Eclipse Mill Gallery Exhibition Through June 24

By: - May 30, 2017

The first impression of a series of geometric abstractions on paper was that the flat, matte medium was gouache. It was a surprise to learn that they were created with Prismacolor pencils.

To make that point a shelf of them are lined up in the central niche, under the logo of the Eclipse Gallery, in the artists' loft building in North Adams, Mass.

The visual deceptions of the mandala-like works is but one of many tantalizing elements of the one person exhibition, Reconstructions, by Sarah Fagan which is on view, Thursday through Saturday, ending on June 24.

The works were created over several months while she was applying to graduate schools.

She moved to the Northern Berkshires but will depart soon to commence an MFA program at the University of Texas, Austin.

In addition to the pristine and absorbing drawings there are a number of cube shaped objects of varying dimensions. They are displayed on a low flat as well as on a large, plywood cube.

Visitors are invited to handle the objects and impulsively rearrange them. In that aspect this is meant to be an interactive exhibition. It provides both visual impressions and hands on opportunities.

There are many antecedents for the non objective imagery. There is a trajectory that starts with early modernism in reductive paintings by the Russians, Malevich and Kandinsky, the Dutch artist, Mondrian, the Bauhaus master Albers and a soupcon of Buddhist mandalas.

As the artist gently inserts it's not really about all that.

She had a far more direct and pragmatic explanation.

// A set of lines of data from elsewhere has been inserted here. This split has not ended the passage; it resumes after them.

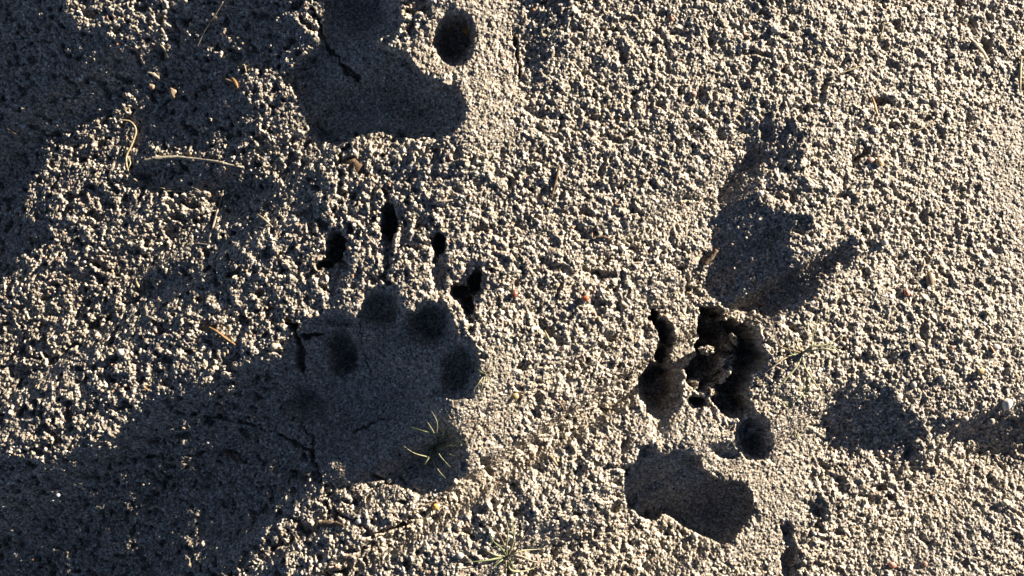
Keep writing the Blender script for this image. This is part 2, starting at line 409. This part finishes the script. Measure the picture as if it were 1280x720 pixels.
# ----------------------------------------------------------------- ground meshes
def grid_mesh(name, co, nx, ny, keep=None):
    me = bpy.data.meshes.new(name)
    iy, ix = np.meshgrid(np.arange(ny - 1), np.arange(nx - 1), indexing='ij')
    a = (iy * nx + ix)
    quads = np.stack([a + nx, a + nx + 1, a + 1, a], -1).reshape(-1, 4)
    if keep is not None: quads = quads[keep.ravel()]
    me.vertices.add(len(co)); me.vertices.foreach_set('co', co.astype(np.float32).ravel())
    me.loops.add(quads.size); me.loops.foreach_set('vertex_index', quads.astype(np.int32).ravel())
    me.polygons.add(len(quads)); me.polygons.foreach_set('loop_start', (np.arange(len(quads)) * 4).astype(np.int32))
    me.update(calc_edges=True)
    return me
co = np.stack([(FX - CX) * S, (CY - FY) * S, Z * S], -1).reshape(-1, 3)
me = grid_mesh('sand', co, nx, ny)
ca = me.attributes.new('grain', 'FLOAT_COLOR', 'POINT')
rgba = np.ones((len(co), 4), np.float32); rgba[:, :3] = col
ca.data.foreach_set('color', rgba.ravel())
me.materials.append(M_SAND)
sand = bpy.data.objects.new('sand_ground', me); sc.collection.objects.link(sand); sand['kind'] = 'structure'

# the sand goes on all round, as a coarser sheet out to the horizon
ax = np.concatenate([-np.geomspace(60, .30, 70), np.linspace(-.29, .29, 117), np.geomspace(.30, 60, 70)])
OX, OY = np.meshgrid(ax, ax[::-1])
ex = np.clip(np.abs(OX) - .215, 0, None); ey = np.clip(np.abs(OY) - .130, 0, None)
oh = np.array([mnoise.noise(Vector((x * 6, y * 6, 3))) * .006 + mnoise.noise(Vector((x * 60, y * 60, 7))) * .0015 for x, y in zip(OX.ravel(), OY.ravel())]).reshape(OX.shape)
cxp = np.clip(OX / S + CX, fx[0], fx[-1]); cyp = np.clip(CY - OY / S, fy[0], fy[-1])
edge = sample(blur(mh, 6), (cxp - fx[0]) / ST, (cyp - fy[0]) / ST) * S
dist = np.hypot(ex, ey)
t = sstep(0.0, .5, dist)
oz = edge * (1 - t) + oh * sstep(0.0, .05, dist) - .0012
inside = (np.abs(OX) < .212) & (np.abs(OY) < .128)
oz = np.where(inside, -0.06, oz)
keep = ~(inside[:-1, :-1] & inside[1:, 1:] & inside[1:, :-1] & inside[:-1, 1:])
me = grid_mesh('outer_sand', np.stack([OX, OY, oz], -1).reshape(-1, 3), len(ax), len(ax), keep)
me.materials.append(M_CLOD)
ob = bpy.data.objects.new('outer_sand_ground', me); sc.collection.objects.link(ob); ob['kind'] = 'structure'

#OBJECTS#
# ----------------------------------------------------------------- things lying on and growing from the sand
def link(o, parent=None):
    sc.collection.objects.link(o)
    if parent is not None: o.parent = parent
    return o
def tag(o, label, cat, group=None):
    o['label'] = label; o['category'] = cat
    if group: o['group'] = group
    return o
def empty(name, loc):
    o = bpy.data.objects.new(name, None); o.empty_display_size = .005; o.location = loc
    return link(o)

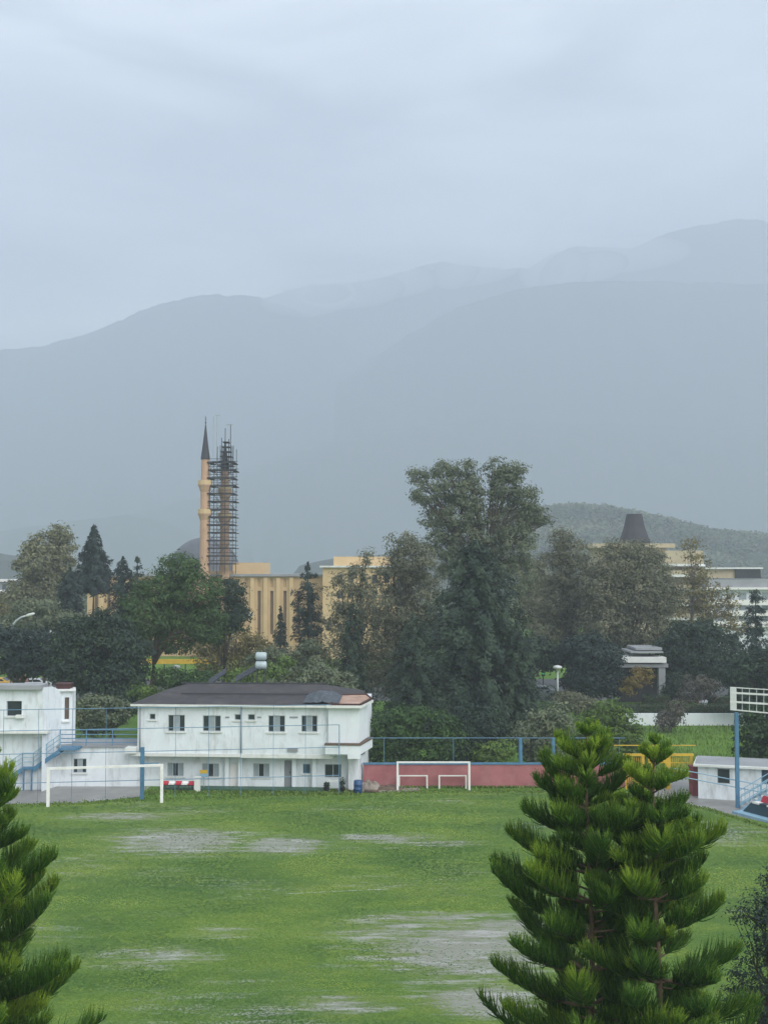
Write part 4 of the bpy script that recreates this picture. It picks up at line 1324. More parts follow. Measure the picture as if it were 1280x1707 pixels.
# hotel with terraces and a dark truncated cone roof
D3 = 222.0
GF = Frame((xat(985, D3), D3), (xat(1178, D3), D3))
ho = thing('hotel', 'pale hotel with stacked beige balconies and a dark truncated cone roof', 'building', (GF.o.x, D3, 0))
xc = xat(1058, D3 + 8)
kk = (D3 + 8) / F
MB().lathe((xc, D3 + 8, 0), [(27 * kk, zat(908, D3 + 8)), (25.5 * kk, zat(902, D3 + 8)), (18 * kk, zat(880, D3 + 8)), (13 * kk, zat(858, D3 + 8)), (12.6 * kk, zat(857, D3 + 8))], 14).build('cone_roof', M['lead2'], ho)
def ub(px0, px1, py0, py1, v0, v1, name, m, ex=0.0):
    a, zt = GF.on(px0, py0, v0)
    b, zb_ = GF.on(px1, py1, v0)
    return MB().fbox(GF, a, b, v0, v1, zb_ if py1 < 1085 else 0, zt).build(name, M[m], ho)
ub(988, 1125, 906, 913, -.6, 14, 'roof', 'cream')
ub(1000, 1112, 913.2, 1090, .2, 13, 'wall', 'cream')
ub(1108, 1172, 918, 938, -2, 10, 'parapet', 'cream')
ub(1112, 1168, 938.2, 1090, 1, 10, 'wall', 'cream')
for i, py in enumerate((940, 958, 982, 1006, 1030)):
    ub(1105 + i * 2, 1176 + i * 5, py, py + 4, -2.5 - i * .3, .9, 'balcony_slab', 'trim')
    ub(1108 + i * 2, 1173 + i * 5, py - 7 if i else py - 2, py - .2, -2.4 - i * .3, -2.2 - i * .3, 'balcony_parapet', 'cream')
for px in (1010, 1030, 1050, 1070, 1090):
    for py in (925, 948, 972, 996, 1020):
        a, zt = GF.on(px, py, .2); b, zb_ = GF.on(px + 10, py + 13, .2)
        MB().fbox(GF, a, b, .14, .19, zb_, zt).build('window', M['glass'], ho)
QF = Frame((xat(1172, 214), 214), (xat(1340, 214), 214))
wh = thing('terraced_building', 'white terraced building with a grey roof slab beside the hotel', 'building', (QF.o.x, 214, 0))
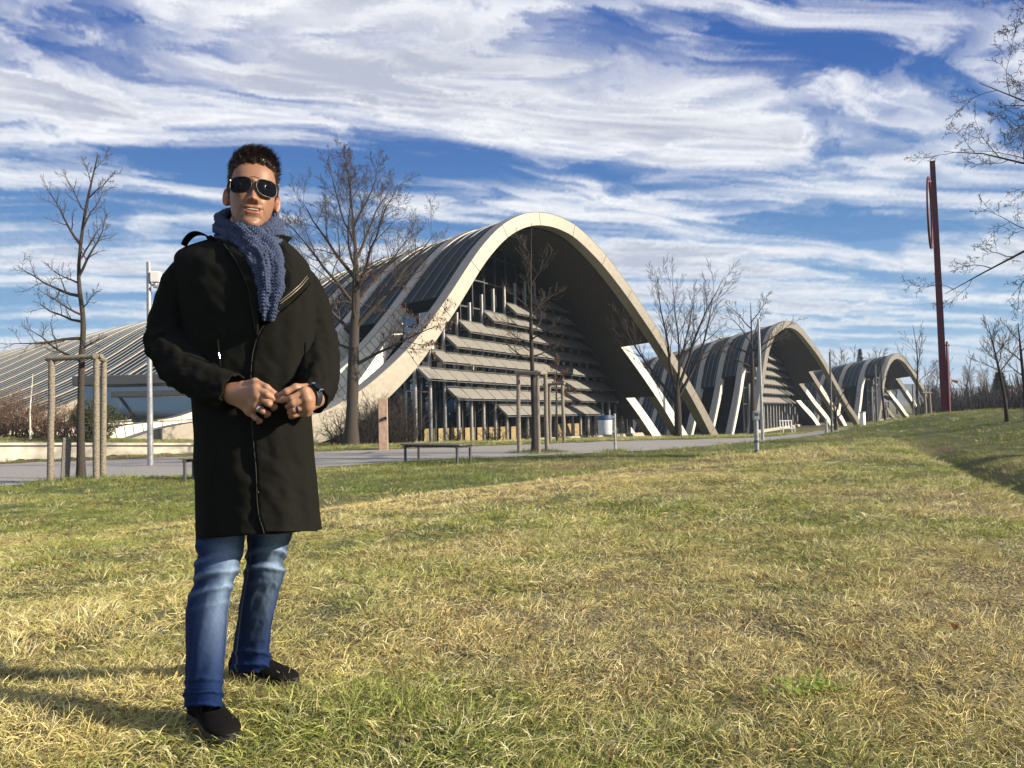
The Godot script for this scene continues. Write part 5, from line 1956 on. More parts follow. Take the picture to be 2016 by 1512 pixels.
func face_z(x: float, y: float) -> float:
	var ax := absf(x)
	var z := 0.0
	z -= 0.011 * bump(ax - 0.032, 0.014) * bump(y + 0.002, 0.011)
	z += 0.0035 * bump(ax - 0.028, 0.018) * bump(y - 0.021, 0.007)
	var run := [[-0.066, 0.0], [-0.058, 0.002], [-0.053, 0.013], [-0.047, 0.0235], [-0.041, 0.026], [-0.033, 0.022], [-0.02, 0.0155], [0.0, 0.009], [0.012, 0.0065], [0.025, 0.001], [0.04, 0.0]]
	var wide := lerpf(0.0105, 0.0062, smoothstep(-0.045, -0.005, y))
	z += curve(run, y, 1) * bump(x, wide)
	z += 0.0085 * bump(ax - 0.0145, 0.0048) * bump(y + 0.047, 0.0055)
	z -= 0.006 * bump(ax - 0.007, 0.003) * bump(y + 0.054, 0.003)
	z += 0.0045 * bump(ax - 0.044, 0.016) * bump(y + 0.032, 0.015)
	var fold := absf(ax - lerpf(0.020, 0.036, clampf((-0.046 - y) / 0.042, 0.0, 1.0)))
	z -= 0.0021 * bump(fold, 0.0042) * smoothstep(-0.095, -0.085, y) * smoothstep(-0.040, -0.050, y)
	z += 0.002 * bump(fold - 0.010, 0.008) * smoothstep(-0.1, -0.085, y) * smoothstep(-0.035, -0.05, y) * float(ax > 0.022)
	var line := -0.0735 + 5.5 * x * x
	var mw := smoothstep(0.035, 0.016, ax)
	z += 0.0042 * bump(y - line - 0.0068, 0.0042) * mw
	z += 0.0048 * bump(y - line + 0.0095, 0.0048) * smoothstep(0.026, 0.014, ax)
	z -= 0.0075 * bump(y - line, 0.0022) * mw
	z -= 0.0012 * bump(x, 0.0035) * bump(y + 0.062, 0.006)
	z -= 0.0035 * bump(y + 0.0985, 0.005) * bump(x, 0.02)
	z += 0.0055 * bump(y + 0.117, 0.011) * bump(x, 0.017)
	return z

func head_point(a: float, y: float) -> Vector3:
	var w := curve(HEAD_W, y, 1)
	var sx := sin(a)
	var cz := cos(a)
	var e := 2.0 / 2.35
	var x := w * 0.95 * spow(sx, e)
	var z := (curve(HEAD_F, y, 1) if cz > 0.0 else curve(HEAD_B, y, 1)) * spow(cz, e)
	if cz > 0.0: z += face_z(x, y) * smoothstep(0.0, 0.45, cz)
	return Vector3(x, y, z)

func skin_tone(a: float, y: float) -> Color:
	var p := head_point(a, y)
	var skin := Color(0.275, 0.142, 0.088)
	if cos(a) < 0.0: return skin
	var ax := absf(p.x)
	var line := -0.0735 + 5.5 * p.x * p.x
	var lips := smoothstep(0.029, 0.021, ax) * smoothstep(0.013, 0.009, absf(y - line + 0.002))
	var c := skin.lerp(Color(0.24, 0.085, 0.07), lips * 0.8)
	var beard := smoothstep(-0.056, -0.07, y) * (1.0 - lips) * smoothstep(-0.04, 0.05, ax + 0.03)
	var speck := 0.5 + 0.5 * fine_noise.get_noise_2d(p.x * 900.0, y * 900.0)
	c = c.lerp(Color(0.15, 0.085, 0.06), beard * 0.42 * speck)
	c = c.lerp(Color(0.37, 0.14, 0.085), 0.35 * bump(p.x, 0.013) * bump(y + 0.04, 0.012))
	return c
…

With understated legerdemain she produced a small box that had been "deconstructed." It may have held a beauty product like a tube of lipstick. Apparently, she selected a number of boxes of varying sizes and configurations.

Of course, nowadays, just about everything is "deconstructed." The artspeak term even showed up on the menu of a fancy restaurant we visited in Gloucester. The server explained that it had all the elements of a fish chowder but deconstructed.

One might just say that the artist took apart or disassembled the array of boxes.

Once flattened they became templates for creating patterns on paper.

With impish flair she described how the line drawings of overlapping boxes became like a "coloring book." With an array of pencils, and carefully controlled hue and chroma, she filled in the blanks.

The resultant image is either rather neat, precise and simple or as complicated as a labyrinth if you get into "deconstruction" and theory.

In that sense I am an "old school" critic who mostly enjoys looking at things.

As is the case here, there are times when visual spontaniety, and theory, crisscross with pleasing serendipity.

The drawings are absorbing and easy on the eye. The intricate patterns enticingly draw us in.

There is a bit of cleverness and invention as the artist has explored gamesmanship.

It is almost better if, just looking at the absorbing tones and patterns, we really didn't know how they were derived.

A magician never reveals the tricks.

The works are indeed magical; even though I know more about them than I really ought to.